Q: What practical steps can we take to keep God’s works in view? How does our Church’s worship help us to do this?
Q: What is the bigger picture of salvation by grace that Paul has in view in this passage?
Application point — Christians can take a couple of application points away from this passage. For one, we need to learn to pay more attention to God’s works than we do to our own works. Our works, remember, can’t save us, and they don’t give us anything to brag about. What matters most in the world is the one work that God is doing—to make us alive, to raise us and seat us with Christ, to bring outsiders in, and to form all of us together into a dwelling place for His Holy Spirit. If we keep God’s work in view, we won’t be anxiously fixated on our own works, or on the works of other people. And we’ll be able to identify the good works that God has prepared for us to walk in (v. 10).

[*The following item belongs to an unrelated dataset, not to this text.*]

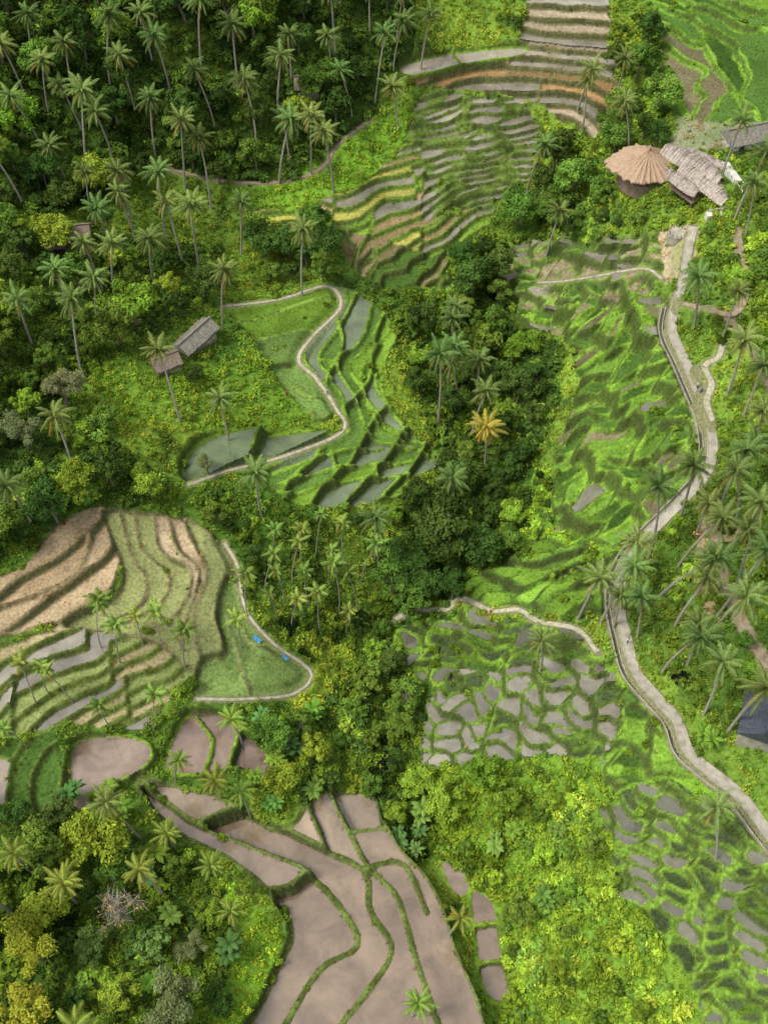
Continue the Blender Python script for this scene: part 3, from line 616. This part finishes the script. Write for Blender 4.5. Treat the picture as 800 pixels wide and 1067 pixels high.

For another, we need to recognize our believing brothers and sisters as fellow members of the temple that God is building. Another way of thinking about what Paul is saying in these verses is that God is looking for people that He can build into a home for His Holy Spirit. People who will praise Him instead of boasting about their own works and ways. People who won’t overly fault-find and overly praise. People who join Jesus in preaching peace, and who want to make themselves into a home for the Holy Spirit.
Q: How does knowing what work God is doing help us to identify the “good works” that God has prepared for us to walk in?
Q: What would it look like to treat fellow members of the Church as “fellow citizens of the household of God”? How does that make a better home for the Holy Spirit?